- [EXERCISE AIM]: Only the lines from the top of the listing below to the line that has "PI = math.pi" should be echoed, with both ends kept and pictures left out.
□ □ □ □ □ □ □
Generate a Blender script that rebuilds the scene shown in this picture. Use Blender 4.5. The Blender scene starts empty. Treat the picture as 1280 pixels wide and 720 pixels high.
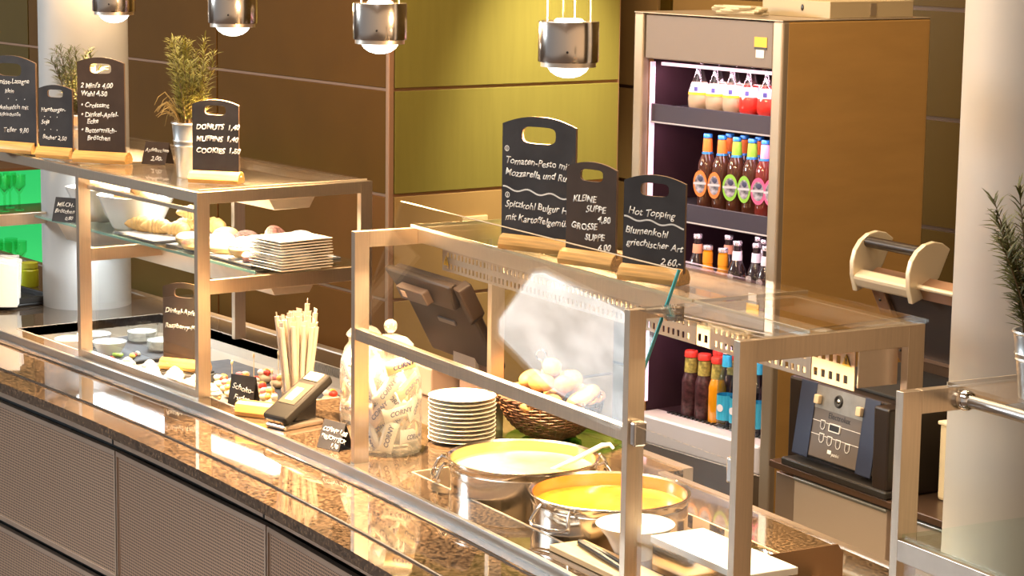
import bpy, bmesh, math, random
from mathutils import Vector, Matrix, Euler
random.seed(7)
SC = bpy.context.scene
COL = SC.collection
R = math.radians
PI = math.pi

# ------------------------------------------------------------------ camera
cam = bpy.data.objects.new('camera', bpy.data.cameras.new('camera'))
COL.objects.link(cam)
SC.camera = cam
cam.data.sensor_width = 36.0
cam.data.lens = 2853.0 * 36.0 / 1280.0
cam.data.clip_start = 0.05
cam.data.clip_end = 100
AZ, PITCH, ROLL = -0.642, 0.16034, 0.01376
# frame: -X runs along the straight left part of the counter, +Y to the staff side
fx = Vector((math.sin(AZ), math.cos(AZ), 0))
Wm = Matrix((-fx, Vector((math.cos(AZ), -math.sin(AZ), 0)), Vector((0, 0, 1))))
ri = Vector((1, 0, 0)); dn = Vector((0, -math.sin(PITCH), -math.cos(PITCH))); fw = Vector((0, math.cos(PITCH), -math.sin(PITCH)))
c_, s_ = math.cos(ROLL), math.sin(ROLL)
ri2 = c_ * ri - s_ * dn; dn2 = s_ * ri + c_ * dn
X_, Y_, Z_ = Wm @ ri2, Wm @ (-dn2), Wm @ (-fw)
cam.matrix_world = Matrix(((X_.x, Y_.x, Z_.x, 0), (X_.y, Y_.y, Z_.y, 0), (X_.z, Y_.z, Z_.z, 2.255), (0, 0, 0, 1)))

# ------------------------------------------------------------------ look
SC.view_settings.view_transform = 'Standard'
SC.view_settings.look = 'None'
SC.view_settings.gamma = 1.0
SC.view_settings.use_curve_mapping = False
SC.view_settings.exposure = 0.57
SC.cycles.transparent_max_bounces = 24
SC.cycles.max_bounces = 10
SC.cycles.glossy_bounces = 6
SC.cycles.caustics_reflective = False
SC.cycles.caustics_refractive = False
SC.cycles.sample_clamp_indirect = 6.0

WORLD_STRENGTH = 0.52
w = bpy.data.worlds.new('world'); SC.world = w; w.use_nodes = True
nt = w.node_tree; nt.nodes.clear()
out = nt.nodes.new('ShaderNodeOutputWorld'); bg = nt.nodes.new('ShaderNodeBackground')
tc = nt.nodes.new('ShaderNodeTexCoord'); 
rmp = nt.nodes.new('ShaderNodeValToRGB'); mr = nt.nodes.new('ShaderNodeMapRange'); dt = nt.nodes.new('ShaderNodeVectorMath'); dt.operation = 'DOT_PRODUCT'
dt.inputs[1].default_value = (0.8, 0.6, 0.0)
nt.links.new(tc.outputs['Generated'], dt.inputs[0])
mr.inputs[1].default_value = -1; mr.inputs[2].default_value = 1
nt.links.new(dt.outputs['Value'], mr.inputs[0]); nt.links.new(mr.outputs[0], rmp.inputs[0])
e = rmp.color_ramp.elements
e[0].position = 0.0; e[0].color = (0.42, 0.42, 0.44, 1)     # hall side: neutral daylight
e[1].position = 1.0; e[1].color = (1.55, 0.98, 0.54, 1)     # kitchen side: warm lamps
k_ = e.new(0.5); k_.color = (0.80, 0.62, 0.47, 1)
nt.links.new(rmp.outputs[0], bg.inputs[0]); bg.inputs[1].default_value = WORLD_STRENGTH
nt.links.new(bg.outputs[0], out.inputs[0])


def area(name, loc, size, energy, col, rot=(0, 0, 0), size_y=None):
    l = bpy.data.lights.new(name, 'AREA'); l.energy = energy; l.color = col
    l.size = size
    if size_y: l.shape = 'RECTANGLE'; l.size_y = size_y
    o = bpy.data.objects.new(name, l); COL.objects.link(o); o.location = loc; o.rotation_euler = rot
    return o


area('added_fill_counter', (-5.0, 2.9, 4.1), 4.6, 90, (1.0, 0.80, 0.58), size_y=0.5)  # unseen fill lights added under the ceiling, no fixtures there
area('added_fill_aisle', (-5.2, 4.35, 4.1), 4.0, 80, (1.0, 0.72, 0.42), size_y=0.4)  # added fill over the staff aisle
area('added_fill_hall', (-4.0, 0.4, 4.1), 5.0, 70, (1.0, 0.93, 0.86), size_y=1.2)  # added fill on the customer side
area('added_daylight', (-11.8, -2.6, 3.3), 2.2, 500, (0.80, 0.92, 1.0), (R(72), 0, R(-40)), size_y=0.9)  # cool fill added from the far left, no window at this spot
TROUGH_W = 2.8
HEATER_W = 14.0
WASH_W = 270.0
_l = bpy.data.lights.new('added_wall_spot', 'SPOT'); _l.energy = WASH_W; _l.color = (1.0, .88, .62); _l.spot_size = R(46); _l.spot_blend = 1.0; _l.shadow_soft_size = .06  # unseen spot added to brighten the middle of the green wall
_o = bpy.data.objects.new('added_wall_spot', _l); COL.objects.link(_o); _o.location = (-6.35, 5.50, 2.75)
_o.rotation_euler = (Vector((-7.17, 5.52, 1.50)) - Vector(_o.location)).to_track_quat('-Z', 'Y').to_euler()
LAMP_W = 560.0
PANE_E = 3.0
LAMP_COL = (1.0, 0.64, 0.32)

# ------------------------------------------------------------------ materials
MATS = {}


def lin(h):
    h = h.lstrip('#'); v = [int(h[i:i + 2], 16) / 255 for i in (0, 2, 4)]
    return tuple((c / 12.92 if c <= 0.04045 else ((c + 0.055) / 1.055) ** 2.4) for c in v)


def pm(name, col, rough=0.5, metal=0.0, spec=0.5, emit=None, es=0.0, noise=0.0, nscale=30.0, bump=0.0, bscale=60.0, stretch=None, coat=0.0, sss=0.0, trans=0.0):
    """principled material with optional procedural colour variation and bump"""
    if name in MATS: return MATS[name]
    if isinstance(col, str): col = lin(col)
    m = bpy.data.materials.new(name); m.use_nodes = True
    n = m.node_tree.nodes; L = m.node_tree.links; b = n['Principled BSDF']
    b.inputs['Base Color'].default_value = (*col, 1); b.inputs['Roughness'].default_value = rough
    b.inputs['Metallic'].default_value = metal; b.inputs['Specular IOR Level'].default_value = spec
    b.inputs['Coat Weight'].default_value = coat
    b.inputs['Transmission Weight'].default_value = trans
    if emit:
        b.inputs['Emission Color'].default_value = (*emit, 1); b.inputs['Emission Strength'].default_value = es
    if noise or bump:
        t = n.new('ShaderNodeTexCoord'); mp = n.new('ShaderNodeMapping'); L.new(t.outputs['Object'], mp.inputs[0])
        if stretch: mp.inputs['Scale'].default_value = stretch
    if noise:
        x = n.new('ShaderNodeTexNoise'); x.inputs['Scale'].default_value = nscale; x.inputs['Detail'].default_value = 4
        L.new(mp.outputs[0], x.inputs['Vector'])
        r = n.new('ShaderNodeValToRGB'); L.new(x.outputs['Fac'], r.inputs[0])
        r.color_ramp.elements[0].position = 0.3; r.color_ramp.elements[1].position = 0.7
        r.color_ramp.elements[0].color = (*[max(0, c * (1 - noise)) for c in col], 1)
        r.color_ramp.elements[1].color = (*[min(1, c * (1 + noise)) for c in col], 1)
        L.new(r.outputs[0], b.inputs['Base Color'])
    if bump:
        x2 = n.new('ShaderNodeTexNoise'); x2.inputs['Scale'].default_value = bscale; x2.inputs['Detail'].default_value = 3
        L.new(mp.outputs[0], x2.inputs['Vector'])
        bp = n.new('ShaderNodeBump'); bp.inputs['Strength'].default_value = bump; bp.inputs['Distance'].default_value = 0.004
        L.new(x2.outputs['Fac'], bp.inputs['Height']); L.new(bp.outputs[0], b.inputs['Normal'])
    MATS[name] = m
    return m


def glass_mat(name, tint=(1, 1, 1), ior=1.5, rough=0.0, gloss=(1, 1, 1), bump=0.0, wave=0.0, haze=0.0):
    """thin clear sheet: straight-through transmission plus Fresnel reflection"""
    if name in MATS: return MATS[name]
    m = bpy.data.materials.new(name); m.use_nodes = True
    n = m.node_tree.nodes; L = m.node_tree.links; n.clear()
    o = n.new('ShaderNodeOutputMaterial'); mx = n.new('ShaderNodeMixShader'); tr = n.new('ShaderNodeBsdfTransparent'); gl = n.new('ShaderNodeBsdfGlossy'); fr = n.new('ShaderNodeFresnel')
    tr.inputs[0].default_value = (*tint, 1); gl.inputs[0].default_value = (*gloss, 1); gl.inputs['Roughness'].default_value = rough; fr.inputs[0].default_value = ior
    if bump or wave:
        t = n.new('ShaderNodeTexCoord')
        if wave:
            x = n.new('ShaderNodeTexWave'); x.inputs['Scale'].default_value = wave; x.inputs['Distortion'].default_value = 0
            x.bands_direction = 'X'
        else:
            x = n.new('ShaderNodeTexNoise'); x.inputs['Scale'].default_value = 40
        L.new(t.outputs['Object'], x.inputs['Vector']); bp = n.new('ShaderNodeBump'); bp.inputs['Strength'].default_value = bump or 0.5; bp.inputs['Distance'].default_value = 0.003
        L.new(x.outputs['Fac'], bp.inputs['Height']); L.new(bp.outputs[0], gl.inputs['Normal']); L.new(bp.outputs[0], fr.inputs['Normal'])
    ge = n.new('ShaderNodeNewGeometry'); ma = n.new('ShaderNodeMapRange')       # leaving the sheet: same index seen from inside
    ma.inputs[3].default_value = ior; ma.inputs[4].default_value = 1.0 / ior
    L.new(ge.outputs['Backfacing'], ma.inputs[0]); L.new(ma.outputs[0], fr.inputs[0])
    L.new(fr.outputs[0], mx.inputs[0]); L.new(tr.outputs[0], mx.inputs[1]); L.new(gl.outputs[0], mx.inputs[2])
    last = mx
    if haze:
        df = n.new('ShaderNodeBsdfDiffuse'); df.inputs[0].default_value = (0.9, 0.9, 0.88, 1)
        m2 = n.new('ShaderNodeMixShader'); m2.inputs[0].default_value = haze
        L.new(mx.outputs[0], m2.inputs[1]); L.new(df.outputs[0], m2.inputs[2]); last = m2
    L.new(last.outputs[0], o.inputs[0])
    MATS[name] = m
    return m


def perf_mat(name, col, pitch=0.0072, r=0.36):
    """sheet metal with a regular grid of punched holes (object space: x across, z up)"""
    m = bpy.data.materials.new(name); m.use_nodes = True
    n = m.node_tree.nodes; L = m.node_tree.links; b = n['Principled BSDF']
    b.inputs['Metallic'].default_value = 0.85; b.inputs['Roughness'].default_value = 0.42
    t = n.new('ShaderNodeTexCoord'); s = n.new('ShaderNodeSeparateXYZ'); L.new(t.outputs['Object'], s.inputs[0])

    def mth(op, a, bv=None):
        k = n.new('ShaderNodeMath'); k.operation = op
        if isinstance(a, (int, float)): k.inputs[0].default_value = a
        else: L.new(a, k.inputs[0])
        if bv is not None:
            if isinstance(bv, (int, float)): k.inputs[1].default_value = bv
            else: L.new(bv, k.inputs[1])
        return k.outputs[0]
    u = mth('SUBTRACT', mth('FRACT', mth('DIVIDE', s.outputs['X'], pitch)), 0.5)
    v = mth('SUBTRACT', mth('FRACT', mth('DIVIDE', s.outputs['Z'], pitch)), 0.5)
    d = mth('SQRT', mth('ADD', mth('MULTIPLY', u, u), mth('MULTIPLY', v, v)))
    hole = mth('LESS_THAN', d, r)
    mx = n.new('ShaderNodeMix'); mx.data_type = 'RGBA'
    mx.inputs[6].default_value = (*col, 1); mx.inputs[7].default_value = (0.012, 0.010, 0.009, 1)
    L.new(hole, mx.inputs[0]); L.new(mx.outputs[2], b.inputs['Base Color'])
    L.new(mth('SUBTRACT', 0.85, mth('MULTIPLY', hole, 0.85)), b.inputs['Metallic'])
    MATS[name] = m
    return m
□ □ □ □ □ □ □
- [THE RESULT]:
Generate a Blender script that rebuilds the scene shown in this picture. Use Blender 4.5. The Blender scene starts empty. Treat the picture as 1280 pixels wide and 720 pixels high.
import bpy, bmesh, math, random
from mathutils import Vector, Matrix, Euler
random.seed(7)
SC = bpy.context.scene
COL = SC.collection
R = math.radians
PI = math.pi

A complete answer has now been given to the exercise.